The Golden Globes Without Harvey Weinstein: How Big a Change Is in Store?

The mogul’s fall was only the beginning of a seismic shift in Hollywood, and awards voters are aware of the message they can send

Harvey Weinstein Golden Globes
Harvey Weinstein at a Golden Globes afterparty in 2015 / Getty Images for TWC

In a way, the Golden Globe nominations that will be announced on Monday won’t be dramatically different than they would have been if Harvey Weinstein had never been accused of multiple instances of sexual misconduct.

After all, Weinstein’s biggest awards hope this year would have been the dark drama “Wind River,” a brilliant but challenging film that always would have been a tough sell to the members of the Hollywood Foreign Press Association.

The Weinstein Company may have placed a nominee in the marquee Best Motion Picture – Drama category for the last five years in a row, but that streak likely would have come to an end this year, despite Weinstein’s track record wooing and courting the 90-odd foreign journalists who make up the HFPA.

And while a full-strength Harvey Weinstein would no doubt have been campaigning hard for one of Jeremy Renner’s career-best performances in “Wind River,” the actor would likely have remained in the same position he is now that the film has been taken away from the Weinsteins to mount a campaign on its own: as an eminently worthy dark horse.

So no, the Weinstein scandal doesn’t kill the chances of films that otherwise would have been prime Globes contenders, or significantly boost the hopes of films that otherwise would have been bypassed.

But it’s not fair to say that Weinstein’s absence won’t have a strong affect on the Golden Globes nominations — because his fall was only the beginning of a seismic shift in Hollywood and in the rest of the country, as one powerful predator after another was exposed.

Weinstein was followed by Kevin Spacey and James Toback and Brett Ratner and Louis CK and Matt Lauer and dozens of others — and the HFPA, an often-embattled organization that in recent years has clearly been sensitive to the way it is perceived, has to be hyper-aware of the message that can be sent by its nominations.

The repercussions might well be seen most clearly in the Globes’ television categories, where Spacey’s series “House of Cards” has received eight nominations over the last three years and won twice, once for Spacey in 2015 and once for Robin Wright in 2014.

Spacey, of course, has virtually no shot at landing a nomination this year for Season 5 of the series — but everybody else on “House of Cards” could be in the same boat. “I don’t think they’ll want anybody from that show in the room,” said one publicist who frequently works with the HFPA. “They know it would be a huge distraction.”

The comedy series “Transparent,” meanwhile, has received seven nominations since 2015. Three of those, including one win, were for star Jeffrey Tambor, whose future on the show is uncertain after he was accused of improprieties.

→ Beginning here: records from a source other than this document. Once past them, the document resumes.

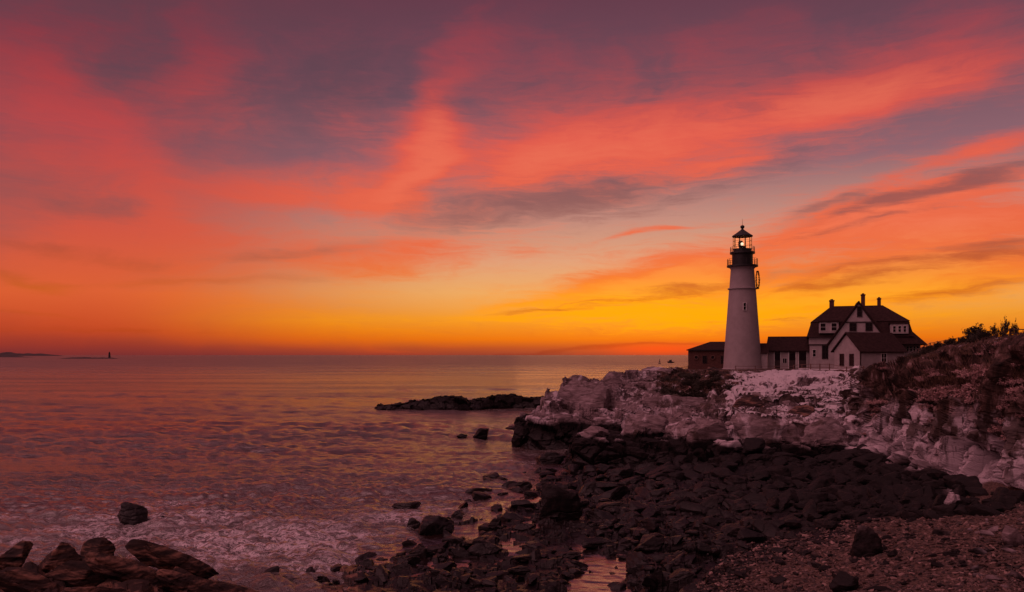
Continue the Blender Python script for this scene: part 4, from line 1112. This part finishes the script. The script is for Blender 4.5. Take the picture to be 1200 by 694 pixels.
bt = empty('fishing_boat', (XW(786.5, YV), YV, 0), R(10), 'small dark fishing boat far out beyond the headland', 'boat')
hull = MB(); hv = []
for t_ in np.linspace(0, 1, 9):
    wd = 1.5 * math.sin(math.pi * min(1, .18 + t_ * .82)) ** .6
    sh = 1.1 + .9 * (1 - t_) ** 2
    xx = -4.2 + 8.4 * t_
    hv += [(xx, -wd, sh), (xx * .93, -wd * .55, -.5), (xx * .93, wd * .55, -.5), (xx, wd, sh)]
fs = []
for i in range(8):
    a = i * 4
    fs += [(a, a + 1, a + 5, a + 4), (a + 1, a + 2, a + 6, a + 5), (a + 2, a + 3, a + 7, a + 6), (a + 3, a, a + 4, a + 7)]
fs += [(0, 3, 2, 1), (32, 33, 34, 35)]
hull.poly(hv, fs).build('hull', 'boat_paint', bt)
MB().box(-2.2, -.9, 1.2, .4, .9, 3.3).build('cabin', 'boat_paint', bt)
MB().bar((-.4, 0, 3.3), (-.4, 0, 5.0), .07).build('mast', 'black_iron', bt)
bu = empty('navigation_buoy', (XW(773, 820), 820, 0), 0, 'slim dark navigation buoy left of the distant fishing boat', 'buoy')
MB().lathe([(.3, -.6), (1.2, -.3), (1.3, .5), (.9, .8)], 20).build('float', 'boat_paint', bu, True)
m = MB()
for i in range(4):
    a = math.pi / 4 + i * math.pi / 2
    m.bar((math.cos(a) * .8, math.sin(a) * .8, .7), (math.cos(a) * .28, math.sin(a) * .28, 3.6), .08)
m.box(-.45, -.45, 1.5, .45, .45, 2.9); m.build('tower_frame', 'boat_paint', bu)
MB().lathe([(.3, 3.6), (.34, 4.2), (.1, 4.6)], 12).build('lantern', 'black_iron', bu)

# ================================================================== the low rock ledge out in the water
def ledge():
    tops = [(438, 478.5), (443, 474.8), (455, 473.6), (467, 472.6), (480, 471), (492, 469.5), (503, 467.5), (509, 466), (525, 465.6), (541, 465.2), (546, 467.5), (549, 470.8), (552, 469.0), (556, 467.8),
            (568, 468.0), (573, 466), (582, 464.4), (594, 464), (604, 464.2), (612, 465.6), (620, 467.2), (630, 466.8), (640, 467), (652, 470), (662, 476)]
    Y0 = 136.0
    n, k = 420, 60
    px = np.linspace(436, 664, n)
    ht = np.interp(px, [a for a, _ in tops], [EYE - (b_ - HOR) * Y0 / F for _, b_ in tops])
    V = np.linspace(-1, 1, k)
    Yc = 135.5 + (px - 540) * .02
    halfw = 3.6 + 1.4 * np.sin(px * .05)
    pr = np.clip(1.25 * (1 - np.abs(V) ** 3.0), 0, 1) * 1.0
    Z = np.minimum(ht[:, None], ht[:, None] * pr[None, :] * 1.05 + 0 * pr) * 1.0 - .7 * (np.abs(V)[None, :] > .97)
    Yg2 = Yc[:, None] + V[None, :] * halfw[:, None]
    Xg2 = ((px - 600) / F)[:, None] * Yg2
    x, y, z = [q.astype(np.float32) for q in (Xg2, Yg2, Z)]
    a, e = facets(x / 1.7, y / 1.5, z / .8 + x * .1, 91)
    b_, e2_ = facets(x / .6, y / .6, z / .4, 93)
    z = z + (.28 * a + .12 * b_ - .12 * (1 - sstep(0, .12, e))) * (z > .05)
    y = y - .3 * a
    o = big_mesh('rock_ledge', np.stack([x, y, z], -1).reshape(-1, 3), grid_faces(n, k), 'shore_rock')
    tag(o, 'long low black rock ledge lying in the sea off the headland tip', 'rock ledge')
ledge()

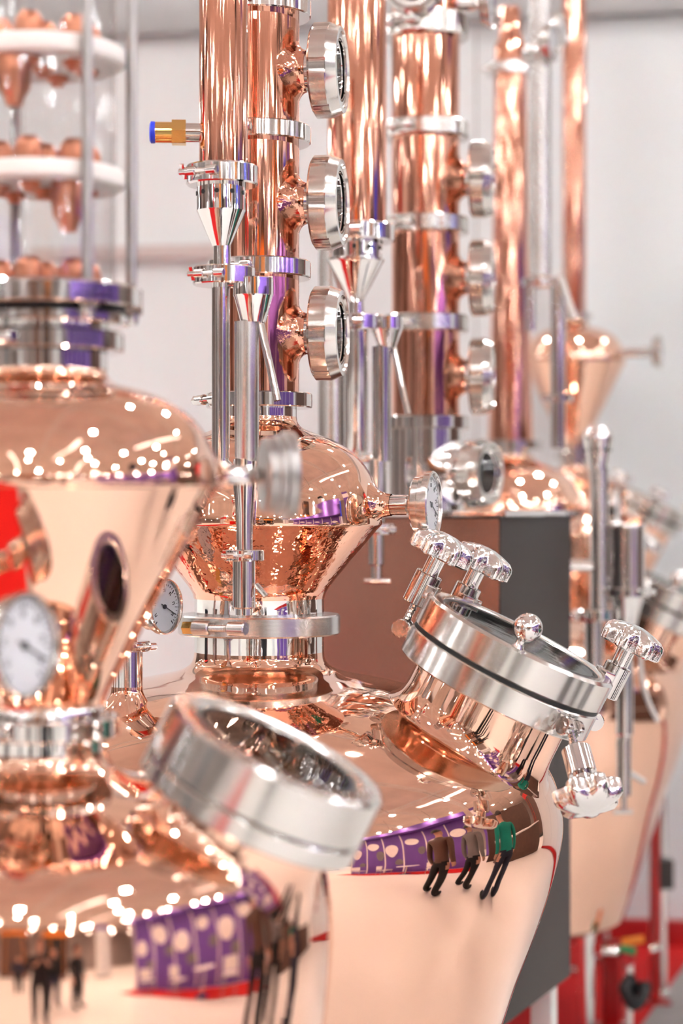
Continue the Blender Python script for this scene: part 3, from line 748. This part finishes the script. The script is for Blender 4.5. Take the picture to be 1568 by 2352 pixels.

Tambor would be another distraction, to be sure, though it’s conceivable that voters won’t opt to penalize the entire show.

Spacey could have a big impact on the movie side as well. Pre-scandal, the actor’s team was preparing an awards campaign for his supporting role in Ridley Scott’s “All the Money in the World,” in which he played oil tycoon J. Paul Getty – but when the unsavory stories began to mount in early November, Scott opted to reshoot all of Spacey’s scenes with Christopher Plummer playing the role instead.

The HFPA was the first to see the hastily-shot and hastily-assembled result — they saw a rough cut on Dec. 4, just before their deadline — and they responded positively, especially to Plummer, according to reports. A nomination for the 87-year-old actor, or additional nominations for the film itself, could be seen as an irresistible statement of support for Scott’s action in purging his movie of Spacey at the 11th hour.

While the accusations against Woody Allen predate the Weinstein scandal by years, the current climate could also hurt the chances of Kate Winslet, the only person associated with Allen’s new “Wonder Wheel” who would have had any real shot at a nomination. It could be much easier to give that slot to somebody who won’t drag Woody’s baggage into the Beverly Hilton ballroom.

And in a way, the storms of the past three months — and the storms of the first year of Donald Trump’s presidency — could also push the HFPA toward a purposefully inclusive and diverse slate of nominees: toward women like Greta Gerwig (“Lady Bird”) and Dee Rees (“Mudbound”) in the directing category, toward movies about issues of race (“Get Out”), sexual orientation (“Call Me by Your Name”), justice (“Three Billboards Outside Ebbing, Missouri”), freedom of the press (“The Post”) and support for the dispossessed (“The Florida Project”).

If those movies are indeed recognized, you can’t say it’s because of Harvey Weinstein — they are some of the year’s best films, and many of them would deserve to be saluted at any time. But the Weinstein scandal, and everything that followed, created a climate in which it is increasingly important for Hollywood to send the right message and do the right thing — and there’s no question that the voters in the Hollywood Foreign Press Association are aware of that.

They may make baffling choices at times — less frequently in recent years — but they aren’t tone deaf to the cultural changes we’re going through.

Let’s face it: A shadow hangs over Hollywood (and Washington) these days, and Globes voters might well want to shine a little light.